Does anyone still chant this nursery rhyme? Once upon a time, I think, everyone knew which child they were:

Monday’s child is fair of face

Tuesday’s child is full of grace

Wednesday’s child is full of woe

Thursday’s child has far to go

Friday’s child is loving and giving

Saturday’s child works hard for his living

And the child that is born on the Sabbath day

Is bonny and blithe, and good and gay.


My mother recited it to me as a child, and she certainly knew I was born on a Saturday. Did she believe what the rhyme had to say? Was she tempting fate? I wish she were here to ask.

Excising the male pronoun, the rhyme rings true where I am concerned. I not only work hard, 

but wouldn’t know what to do if I didn’t.

  Decades ago, when I inherited The Star and the responsibilities that came with it, I dived right in. I was in my 40s then. Friends worried that I wasn’t cooking much and brought over casseroles so the kids were well fed. They seemed to marvel at my ability to take over, even though I would insist it was only a matter of hard work.

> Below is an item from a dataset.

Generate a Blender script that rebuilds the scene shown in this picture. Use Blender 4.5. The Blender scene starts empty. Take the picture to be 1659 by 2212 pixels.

Whether it actually was harder to put out the paper at that time is debatable. It certainly took longer than it does today: We routinely could be found burning the midnight oil on a Wednesday night. The methods of production were time consuming, involving X-Acto knives and an electric contraption that melted wax that held galleys to the page. Many of us used manual typewriters — not even electric — well into the 1980s. We were early adopters of the computer, and a program called XyWrite for what we called “word processing” (kind of a funny term, if you think about it), but I don’t remember it speeding things up much.

In the 1960s, The Star was dependent on old-fashioned Linotype machines, into which heavy lead “pigs” were fed to be melted and transformed into type, but when I took over we had moved on to photo-offset typesetting. 

Saturdays were not, actually, my favorite day of the week. The work of putting out the paper was done, the office was closed, and I didn’t know what to do with a long afternoon. 

Eventually, I put my hard-work instincts to use for my favorite side project, the Choral Society of the Hamptons. After I joined — wouldn’t you know it — I soon started writing press releases and doing fund-raising . . . and the work goes on.

And, of course, I am in my 80s now, but I refuse to retire. The truth is that the editing I do at The Star isn’t hard work at all, because I love it.